Posted by: Alex Callahan
Posted on: September 2nd, 2010
Torontonians have been getting excited about visits from George Clooney, Marion Cotillard, Robert De Niro and…. bedbugs?
On August 24, Helen Spitzer, a Toronto-area writer, was at a screening at the Scotiabank Theatre. The following day she developed bumps on all the places that had been touching her seat at the theatre. She tried to contact Cineplex to no avail being routed through telephone hell and never speaking to a live person. When she was unable to reach them she tweeted about her worry that the theatre—a major centre for TIFF—had bedbugs. She’s since deleted the post, but in response, her friend in Los Angeles, James Rocchi tweeted,
“Bad, Bad news from Toronto re: #TIFF10: Torontonian Friend got, yes, bedbugs at the Scotiabank — aka where all press screenings are. … 4:42 PM Aug 30th”
Within 2 hours or Rocchi’s tweet, Cameron Bailey, the Co-director of TIFF, had responded via Twitter that,
“Before bedbugs becomes today’s meme: we’re on it, we’re talking to Cineplex & are planning for an itch-free #TIFF10 6:03 PM Aug 30th”
Within a day TIFF and Cineplex issued a statement that they had hired a pest control company who confirmed that Scotiabank theatre did not have bedbugs, and that Hollywood’s biggest stars would live another day un-blemished and sans-itch.
However, this wasn’t before The Hollywood Reporter, Movieline.com, Perez Hilton, and the major Toronto dailies had all reported on the allegation, some repeating them with more veracity than others.

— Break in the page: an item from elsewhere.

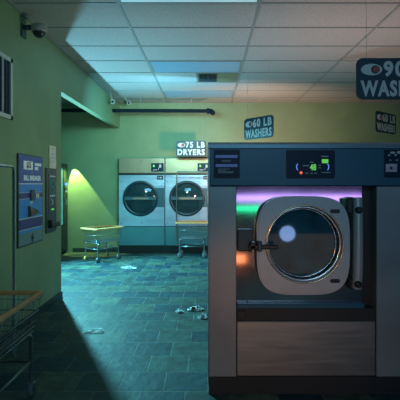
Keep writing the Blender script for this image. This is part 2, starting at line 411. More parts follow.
# ------------------------------------------------------------------ left wall
def on_left(u, v, d): return (XL+0.0+d, u, v)
t = thing('wall_grille', 'white framed air grille with dark slats high on the left wall', 'air grille', (XL, 3.72, 1.87))
fr = MB()
y0, y1, z0, z1 = 3.44, 3.925, 1.862, 2.385
for a in ((y0, y1, z0, z0+0.035), (y0, y1, z1-0.035, z1), (y0, y0+0.035, z0, z1), (y1-0.04, y1, z0, z1)):
    fr.box(XL, XL+0.018, a[0], a[1], a[2], a[3])
fr.box(XL, XL+0.014, 3.735, 3.752, z0, z1)
fr.build('grille_frame', t, 'frame_white')
MB().box(XL, XL+0.004, y0+0.03, y1-0.03, z0+0.03, z1-0.03).build('backing', t, 'black')
sl = MB()
for i in range(14): sl.box(XL+0.004, XL+0.012, y0+0.035+i*0.03, y0+0.043+i*0.03, z0+0.035, z1-0.035)
sl.build('slat', t, 'dark')

# bill breaker
BY, BZ0, BZ1 = 4.04, 0.735, 1.587
def bu(px): return BY+(px-17)/25*0.6
def bz(py): return BZ1-(py-155.5)/(245.5-155.5)*(BZ1-BZ0)
t = thing('bill_breaker', 'tall blue bill breaker money changer set in the left wall', 'change machine', (XL, 4.36, BZ0))
p = MB()
XF = XL+0.016
p.use('dark').prism(rrect(BY, BY+0.6, BZ0, BZ1, 0.02), XF-0.002, XL, 'yz')
p.use('blue_a').box(XF-0.002, XF, BY+0.015, BY+0.585, bz(184), BZ1-0.015)
p.use('white').box(XF-0.002, XF+0.0005, BY+0.015, BY+0.585, bz(185), bz(184))
p.use('blue_b').box(XF-0.002, XF, BY+0.015, BY+0.585, bz(218), bz(185))
p.use('blue_c').box(XF-0.002, XF+0.001, BY+0.015, BY+0.585, bz(199), bz(193.5))
p.use('ink').box(XF-0.002, XF+0.0015, BY+0.015, BY+0.585, bz(199.5), bz(199))
p.box(XF-0.002, XF+0.0015, BY+0.015, BY+0.585, bz(193.5), bz(193))
p.box(XF-0.002, XF+0.0015, BY+0.015, BY+0.585, bz(219), bz(218))
p.use('blue_c').box(XF-0.002, XF, BY+0.015, BY+0.585, bz(229), bz(219))
p.use('ink').box(XF-0.002, XF+0.0015, BY+0.015, BY+0.585, bz(229.8), bz(229))
p.use('blue_b').box(XF-0.002, XF, BY+0.015, BY+0.585, bz(232.5), bz(229.8))
p.use('greybottom').box(XF-0.002, XF, BY+0.015, BY+0.585, BZ0+0.015, bz(232.5))
p.build('face_panel', t)
q = MB().use('bright').box(XF, XF+0.002, bu(21.8), bu(30.8), bz(170.5), bz(162.2))
for r_ in range(2):
    for c_ in range(4):
        if r_ == 1 and c_ > 1: continue
        q.box(XF, XF+0.002, bu(33+c_*1.8), bu(34.6+c_*1.8), bz(166.2+r_*4.3), bz(163.2+r_*4.0))
q.use('bright'); text_on(q, 'BILL BREAKER', bu(22), bu(39.6), bz(181.3), bz(176.2), lambda u, v, d: (XF+d, u, v), 0.03)
q.use('black'); text_on(q, '$5', bu(24.3), bu(29), bz(169.9), bz(162.8), lambda u, v, d: (XF+0.0021+d, u, v), 0.03)
q.use('greenprint').box(XF, XF+0.002, bu(29), bu(31.5), bz(173.8), bz(172.8))
q.build('lettering', t)
MB().box(XF, XF+0.018, bu(28), bu(31.6), bz(201.5), bz(190.5), 0.006).build('bill_slot', t, 'dark')
MB().box(XF, XF+0.018, bu(32.6), bu(36), bz(199.5), bz(194.5), 0.004).build('coin_slot', t, 'steel', label='silver coin slot')
tr = MB().use('black')
tr.add([(XF, bu(26), bz(206)), (XF, bu(26), bz(217.5)), (XF, bu(37), bz(214)), (XF, bu(35), bz(211)), (XF+0.02, bu(26.5), bz(208)), (XF+0.03, bu(26.5), bz(217)), (XF+0.025, bu(36), bz(214)), (XF+0.02, bu(34), bz(211.5))],
       [(0,1,2,3), (4,5,6,7), (0,1,5,4), (1,2,6,5), (2,3,7,6), (3,0,4,7)])
tr.use('ink').add([(XF+0.002, bu(27.5), bz(202)), (XF+0.002, bu(31.5), bz(202)), (XF+0.002, bu(29.4), bz(205.5))], [(0,1,2)])
tr.build('coin_tray', t)
lk = MB().use('dark').lathe((XF, bu(30.5), bz(239)), (1, 0, 0), [(0.022, 0), (0.022, 0.006), (0.012, 0.012)], 20)
lk.add([(XF+0.002, bu(29.2), bz(236.5)), (XF+0.002, bu(31.8), bz(236.5)), (XF+0.002, bu(30.5), bz(233.8))], [(0,1,2)])
lk.add([(XF+0.002, bu(29.2), bz(241.5)), (XF+0.002, bu(31.8), bz(241.5)), (XF+0.002, bu(30.5), bz(244.2))], [(0,1,2)])
lk.build('lock', t)

# narrow dispenser
t = thing('card_dispenser', 'narrow dark wall dispenser with green symbols, beyond the blue bill breaker', 'dispenser', (XL, 4.95, 0.79))
d0, d1 = 4.80, 5.10
MB().box(XL+0.0005, XL+0.02, d0, d1, 0.79, 1.48, 0.006).build('case', t, 'dark')
XD = XL+0.02
MB().box(XD, XD+0.003, d0+0.04, d1-0.04, 0.98, 1.42).build('face_plate', t, 'dark')
MB().box(XD+0.003, XD+0.005, d0+0.08, d1-0.06, 1.385, 1.40).build('label_strip', t, 'white')
MB().box(XD+0.003, XD+0.005, d0+0.08, d1-0.06, 1.175, 1.19).build('label_strip', t, 'white')
a = MB().use('greenprint').tube([(XD+0.004, 4.95+0.075*math.cos(q), 1.29+0.06*math.sin(q)) for q in [PI*k/10 for k in range(11)]], 0.006, 6)
a.tube([(XD+0.004, 4.95+0.045*math.cos(q)*(1 if q < 4 else 1), 1.245+0.045*math.sin(q)) for q in [2*PI*k/14 for k in range(14)]], 0.006, 6, closed=True)
a.build('symbol', t)
a = MB().use('white').tube([(XD+0.004, 4.92, 1.15), (XD+0.004, 4.97, 1.12), (XD+0.004, 4.94, 1.09)], 0.005, 6)
a.build('arrow_mark', t)
a = MB().use('green_led').box(XD+0.003, XD+0.006, 4.92, 5.0, 1.03, 1.045)
a.build('green_light', t)
MB().box(XD, XD+0.045, d0+0.02, d1-0.02, 0.85, 0.865, 0.004).box(XD+0.038, XD+0.045, d0+0.02, d1-0.02, 0.85, 0.90).box(XD, XD+0.042, d0+0.02, d0+0.03, 0.85, 0.93).build('tray', t, 'black')

t.location.y -= 0.05
# paper notice above it
pm = MB().use('paper')
vs = []; fs = []
NZ = 9
for i in range(NZ):
    v = i/(NZ-1)
    for j in range(2):
        vs.append((XL+0.004+0.006*math.sin(v*5)**2, 4.855+j*0.20+0.03*v*0+0.02*(1-v), 1.455+v*0.27))
for i in range(NZ-1): fs.append((2*i, 2*i+1, 2*i+3, 2*i+2))
vs2 = [(x-0.003, y, z) for x, y, z in vs]; n_ = len(vs)
pm.add(vs+vs2, fs+[tuple(i+n_ for i in f) for f in fs]+[(0, 2*NZ-2, 2*NZ-2+n_, n_), (1, 2*NZ-1, 2*NZ-1+n_, 1+n_)], True)
pm.use('ink')
for z, a_, b_ in ((1.70, 4.92, 5.0), (1.64, 4.93, 5.0), (1.60, 4.92, 5.01), (1.56, 4.94, 5.0)):
    pm.box(XL+0.006, XL+0.0115, a_, b_, z-0.012, z)
o = pm.build('paper_notice'); tag(o, 'narrow pinkish paper notice stuck above the dark dispenser', 'notice')

# ------------------------------------------------------------------ vending machine in the side room
VX = -2.69
t = thing('vending_machine', 'dark vending machine with a lit cyan window, half hidden behind the left wall', 'vending machine', (VX-0.35, 8.28, 0))
MB().box(VX-0.75, VX-0.02, 7.84, 8.73, 0.05, 1.69, 0.01).build('body', t, 'dark')
fr = MB()
for a in ((7.84, 8.50, 0.46, 0.56), (7.84, 8.50, 1.60, 1.69), (7.84, 7.92, 0.56, 1.6), (8.48, 8.73, 0.46, 1.69), (7.84, 8.73, 0.06, 0.46)):
    fr.box(VX-0.03, VX, a[0], a[1], a[2], a[3])
fr.build('front_frame', t, 'black')
MB().box(VX-0.02, VX-0.012, 7.92, 8.48, 0.56, 1.60).build('window', t, 'cyan_lit')
MB().box(VX, VX+0.006, 8.70, 8.73, 0.06, 1.69).build('edge_trim', t, 'lip')
MB().box(VX, VX+0.012, 8.54, 8.66, 1.285, 1.33).build('bill_reader', t, 'blue_led', label='glowing blue bill slot')
c = MB().use('black').box(VX, VX+0.01, 8.53, 8.67, 1.17, 1.26)
c.use('ink').box(VX+0.01, VX+0.014, 8.54, 8.66, 1.25, 1.262).box(VX+0.01, VX+0.014, 8.54, 8.66, 1.155, 1.185)
c.build('card_reader', t)
MB().box(VX, VX+0.01, 8.57, 8.63, 0.92, 1.02).build('coin_return', t, 'lip')
for yy in (7.92, 8.62):
    for xx in (VX-0.68, VX-0.1): MB().lathe((xx, yy, 0), (0, 0, 1), [(0.03, 0), (0.025, 0.05)], 14).build('foot', t, 'black')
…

On one level, this story is a success. TIFF was able to respond to an online allegation within a day to staunch it with minimal damage.
On another level, it has two cautionary tales.
The first is about customer service. Had Cineplex responded to Spitzer’s telephone calls rather than routing her through telephone hell, she might never have tweeted about an itchy backside and her worry about bedbugs. It’s the old adage that an ounce of prevention is worth a pound of cure. Frankly, in the age of social media, an ounce of prevention is worth 10 pounds of cure because of the damage that a single person can inflict through a social medium like Twitter. Although the social media element is important to this story, the story begins with flawed customer service. The challenge for TIFF has an additional layer of complexity given that TIFF faced reputational risk over Cineplex’s customer service failure. While social media was a tool in this issue, the issue wasn’t created by social media. One needs only think of the United broke my guitar or #TutusForTanner to see that what appear to be social media issues are spawned by experiences that have nothing to do with Facebook, Twitter or any other social sites. Many of the reputational challenges that companies face are related to good, old-fashioned customer service or the customer service of their partners.
The second tale is the speed at which information travels through social media. TIFF was lucky that Cameron Bailey had an established Twitter presence, and could get TIFF’s narrative into the mix within an hour of Rocchi’s tweet. In social media, speed kills. The takeaway is that you need to be engaged in social media in order to use it to respond to crises at a moment’s notice. You need robust monitoring to see criticisms as they arise, and you need to be ready to respond at a moment’s notice.
At the end of the day, there are no bedbugs in Scotiabank Theatre. TIFF did a sterling job of responding to a real reputational challenge. But the morals of the story are that the best crises to manage are the ones you prevent, and that given the ever-increasing impact of social media on mainstream media dialogue, you need to have a social media presence in place to respond.